What your oven does is to turn its heater full-blast on, then off, in a predetermined pattern (the whole time, the oven indicates that it is "turned on", that's normal, I'm speaking of the heater inside). The temperature knob determines the ratio of time the heater is on vs. off. This means that the temperature will oscilate a lot in the beginning, meaning that the temperature is quite hot while the heater is on, and quite cold when the heater is off. With time, the oven is supposed to get properly preheated - that means that the whole heavy iron mass of it gets hot, and starts steadily radiating energy into the cavity. With a properly preheated oven, the food isn't getting cooked as much from conduction from the hot air, as from radiation from the oven walls. The heater still goes on and off, but in a smaller amplitude, and its effect is anyway "overtaken" by the effect of the oven's thermal mass.
You may be thinking that you have preheated your oven, but you certainly haven't given it enough time for that "proper preheating" I have described.

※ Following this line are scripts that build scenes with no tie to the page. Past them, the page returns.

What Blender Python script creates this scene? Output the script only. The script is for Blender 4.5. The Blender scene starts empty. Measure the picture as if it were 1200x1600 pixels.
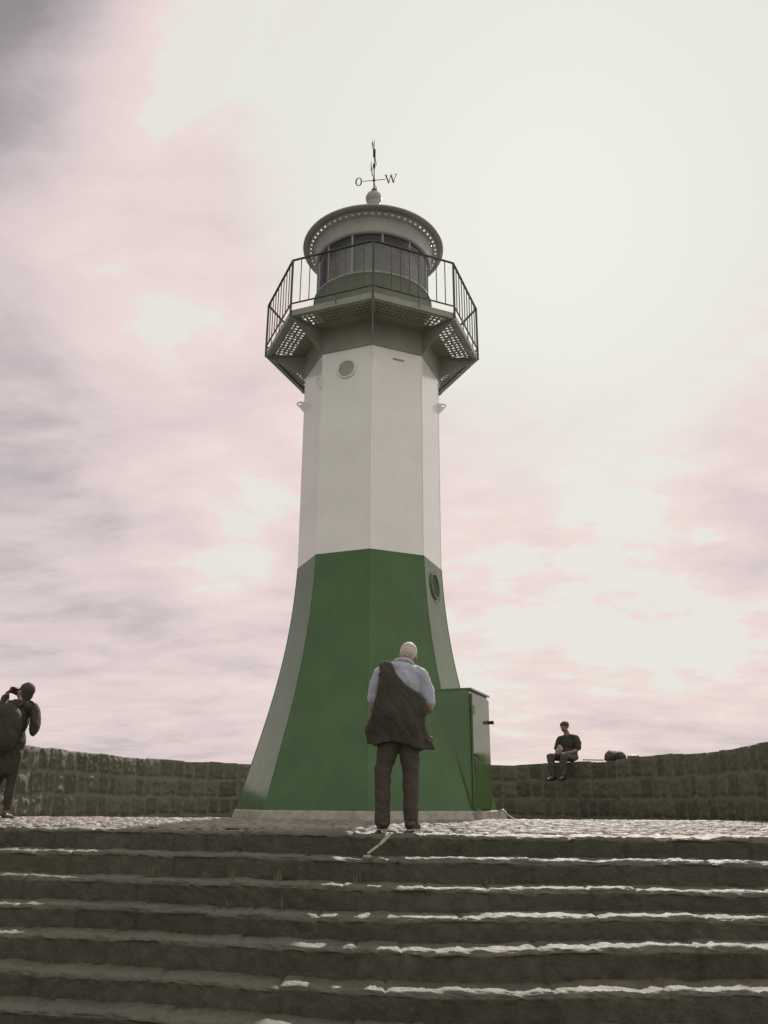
import bpy, bmesh, math, random
import numpy as np
from mathutils import Vector, Matrix
R = math.radians
S = bpy.context.scene
COL = S.collection
random.seed(7); RNG = np.random.default_rng(7)

# ---------------------------------------------------------------- camera
EYE = 0.246
PITCH, ROLL = 19.45, 0.30
cd = bpy.data.cameras.new("camera"); cam = bpy.data.objects.new("camera", cd); COL.objects.link(cam)
cd.sensor_fit = 'VERTICAL'; cd.sensor_height = 36; cd.sensor_width = 27
cd.lens = 36*1280/1600; cd.clip_start = 0.05; cd.clip_end = 20000
cam.matrix_world = Matrix.Translation((0, 0, EYE)) @ Matrix.Rotation(R(90+PITCH), 4, 'X') @ Matrix.Rotation(R(ROLL), 4, 'Z')
S.camera = cam
S.view_settings.view_transform = 'Standard'; S.view_settings.look = 'None'
S.view_settings.gamma = 1; S.view_settings.exposure = 0.0

# ---------------------------------------------------------------- sun and sky
SUN_AZ, SUN_EL = 14.0, 40.0
SD = Vector((math.sin(R(SUN_AZ))*math.cos(R(SUN_EL)), math.cos(R(SUN_AZ))*math.cos(R(SUN_EL)), math.sin(R(SUN_EL))))
sl = bpy.data.lights.new("sun", 'SUN'); sl.energy = 5.0; sl.angle = R(0.6); sl.color = (1, .93, .86)
so = bpy.data.objects.new("sun", sl); COL.objects.link(so)
so.rotation_euler = (-SD).to_track_quat('-Z', 'Y').to_euler()

W = bpy.data.worlds.new("World"); S.world = W; W.use_nodes = True
nt = W.node_tree; nt.nodes.clear()
def N(tree, t, **kw):
    n = tree.nodes.new(t)
    for k, v in kw.items(): setattr(n, k, v)
    return n
def setin(tree, node, i, v):
    if isinstance(v, bpy.types.NodeSocket): tree.links.new(v, node.inputs[i])
    elif v is not None: node.inputs[i].default_value = v
def MA(tree, op, a, b=None, c=None, clamp=False):
    n = N(tree, 'ShaderNodeMath', operation=op); n.use_clamp = clamp
    setin(tree, n, 0, a); setin(tree, n, 1, b); setin(tree, n, 2, c)
    return n.outputs[0]
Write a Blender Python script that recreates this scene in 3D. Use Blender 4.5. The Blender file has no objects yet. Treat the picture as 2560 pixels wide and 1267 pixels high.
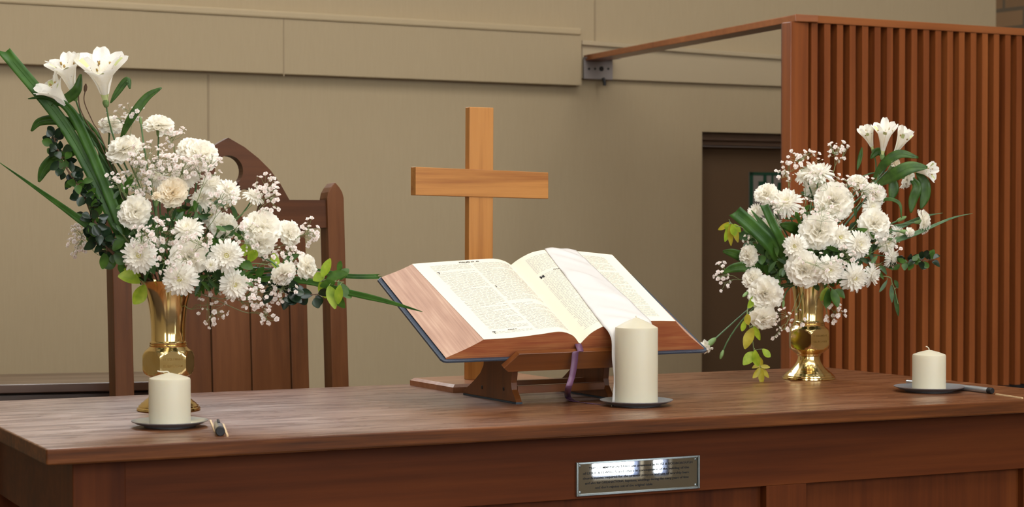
import bpy, bmesh, math, random
from mathutils import Vector, Matrix, Quaternion
S = bpy.context.scene
COL = S.collection
R = math.radians
# ------------------------------------------------------------------ camera
ZT = 0.76                      # table top height
CAM_Z = ZT + 0.37
FPX, CX, CY, HOR = 5000.0, 1280.0, 633.5, 530.0
PITCH = math.atan((CY - HOR) / FPX)
cd = bpy.data.cameras.new('camera'); cam = bpy.data.objects.new('camera', cd); COL.objects.link(cam)
cam.location = (0, 0, CAM_Z); cam.rotation_euler = (math.pi / 2 - PITCH, 0, 0)
cd.sensor_width = 36.0; cd.lens = FPX / 2560.0 * 36.0
cd.clip_start = 0.05; cd.clip_end = 60
cd.dof.use_dof = True; cd.dof.focus_distance = 3.95; cd.dof.aperture_fstop = 8.0
S.camera = cam
# ------------------------------------------------------------------ world, exposure
wd = bpy.data.worlds.new('world'); S.world = wd; wd.use_nodes = True
wd.node_tree.nodes['Background'].inputs[0].default_value = (0.75, 0.85, 1.0, 1)
wd.node_tree.nodes['Background'].inputs[1].default_value = 0.6
S.view_settings.view_transform = 'Standard'; S.view_settings.look = 'None'
S.cycles.diffuse_bounces = 10; S.cycles.max_bounces = 14
S.view_settings.exposure = 0.14; S.view_settings.gamma = 1.0
WINDOW_POWER = 7.2             # emission of the daylight window panes
SKYLIGHT_POWER = 3.4
CLERESTORY_POWER = 9.5
# ------------------------------------------------------------------ helpers
def ray(x, y):
    a = (x - CX) / FPX; b = -(y - CY) / FPX
    return Vector((a, math.cos(PITCH) + b * math.sin(PITCH), -math.sin(PITCH) + b * math.cos(PITCH)))
CAM = Vector((0, 0, CAM_Z))
def at(x, y, d):
    r = ray(x, y); return CAM + r * (d / r.y)
def onz(x, y, z=ZT):
    r = ray(x, y); return CAM + r * ((z - CAM_Z) / r.z)
def onplane(x, y, o, n):
    r = ray(x, y); return CAM + r * ((o - CAM).dot(n) / r.dot(n))
def lin(r, g, b):
    f = lambda c: (c / 255 / 12.92) if c <= 10.3 else ((c / 255 + 0.055) / 1.055) ** 2.4
    return (f(r), f(g), f(b), 1)
class NT:
    def __init__(s, name):
        s.m = bpy.data.materials.new(name); s.m.use_nodes = True
        s.t = s.m.node_tree; s.b = s.t.nodes['Principled BSDF']; s.out = s.t.nodes['Material Output']
    def n(s, typ, **kw):
        o = s.t.nodes.new(typ)
        for k, v in kw.items():
            if k in o.inputs: o.inputs[k].default_value = v
            else: setattr(o, k, v)
        return o
    def l(s, a, b): s.t.links.new(a, b)
    def coords(s, scale=(1, 1, 1), rot=(0, 0, 0), out='Object'):
        tc = s.n('ShaderNodeTexCoord'); mp = s.n('ShaderNodeMapping')
        mp.inputs['Scale'].default_value = scale; mp.inputs['Rotation'].default_value = rot
        s.l(tc.outputs[out], mp.inputs['Vector']); return mp.outputs['Vector']
    def ramp(s, fac, stops):
        r = s.n('ShaderNodeValToRGB'); e = r.color_ramp.elements
        while len(e) < len(stops): e.new(0.5)
        for i, (p, c) in enumerate(stops): e[i].position = p; e[i].color = c
        s.l(fac, r.inputs['Fac']); return r.outputs['Color']
    def bump(s, h, st=0.2, dist=0.001):
        b = s.n('ShaderNodeBump'); b.inputs['Strength'].default_value = st; b.inputs['Distance'].default_value = dist
        s.l(h, b.inputs['Height']); s.l(b.outputs['Normal'], s.b.inputs['Normal']); return b
def plain(name, c, rough=0.5, metal=0.0, spec=0.5, coat=0.0, sss=0.0):
    t = NT(name); t.b.inputs['Base Color'].default_value = c; t.b.inputs['Roughness'].default_value = rough
    t.b.inputs['Metallic'].default_value = metal; t.b.inputs['Specular IOR Level'].default_value = spec
    t.b.inputs['Coat Weight'].default_value = coat
    if sss:
        t.b.inputs['Subsurface Weight'].default_value = sss; t.b.inputs['Subsurface Radius'].default_value = (0.02, 0.014, 0.008)
        t.b.inputs['Subsurface Scale'].default_value = 0.5
    return t.m
def wood(name, dark, mid, light, axis=0, fine=60, rough=0.4, spec=0.5, bump=0.12, dist=0.0006, lines=0.5, rvar=0.0, coat=0.0):
    """long grain running along one local axis"""
    t = NT(name)
    sc = [fine, fine, fine]; sc[axis] = fine * 0.035
    v = t.coords(sc)
    n1 = t.n('ShaderNodeTexNoise', Scale=1.0, Detail=8.0, Roughness=0.62); t.l(v, n1.inputs['Vector'])
    sc2 = [6, 6, 6]; sc2[axis] = 0.7
    v2 = t.coords(sc2)
    n2 = t.n('ShaderNodeTexNoise', Scale=1.0, Detail=3.0, Distortion=1.2); t.l(v2, n2.inputs['Vector'])
    mx = t.n('ShaderNodeMix', data_type='FLOAT'); mx.inputs[0].default_value = lines
    t.l(n2.outputs['Fac'], mx.inputs[2]); t.l(n1.outputs['Fac'], mx.inputs[3])
    col = t.ramp(mx.outputs[0], [(0.3, dark), (0.5, mid), (0.72, light)])
    t.l(col, t.b.inputs['Base Color'])
    t.b.inputs['Specular IOR Level'].default_value = spec; t.b.inputs['Coat Weight'].default_value = coat
    t.b.inputs['Coat Roughness'].default_value = 0.25
    if rvar:
        rr = t.n('ShaderNodeMapRange'); rr.inputs['From Min'].default_value = 0.3; rr.inputs['From Max'].default_value = 0.7
        rr.inputs['To Min'].default_value = rough - rvar; rr.inputs['To Max'].default_value = rough + rvar
        t.l(n1.outputs['Fac'], rr.inputs['Value']); t.l(rr.outputs['Result'], t.b.inputs['Roughness'])
    else: t.b.inputs['Roughness'].default_value = rough
    if coat:
        cw = t.n('ShaderNodeMapRange'); cw.inputs['From Min'].default_value = 0.38; cw.inputs['From Max'].default_value = 0.62
        cw.inputs['To Min'].default_value = 0.15; cw.inputs['To Max'].default_value = coat
        t.l(mx.outputs[0], cw.inputs['Value']); t.l(cw.outputs['Result'], t.b.inputs['Coat Weight']); t.b.inputs['Coat Roughness'].default_value = 0.34
    t.bump(n1.outputs['Fac'], bump, dist)
    return t.m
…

While it is impossible to define an exact moment when it happens, it takes at least an hour, preferably longer. At the tenth minute, your oven walls are still quite cold, and what you measure is just one random point in the oscilating heating cycle.
This doesn't mean that you cannot use your oven after ten minutes, you just have to be aware that at this point, it is acting more like a toaster oven than like a classic oven. The temperature is even less precise than in a classic oven, and changes quite erratically. Luckily, most foods can tolerate that reasonably well.
If you are bothered that maybe your oven runs hot in general (that is, that the steady-state temperature it reaches after a proper preheating is higher than what the knob shows), then you should preheat it for a long time, maybe two hours to be on the safe side, and preferably with some added thermal mass like a pizza stone, then take a series of readings without opening the door. If it turns out to be hotter than the set temperature then, you can start calibrating.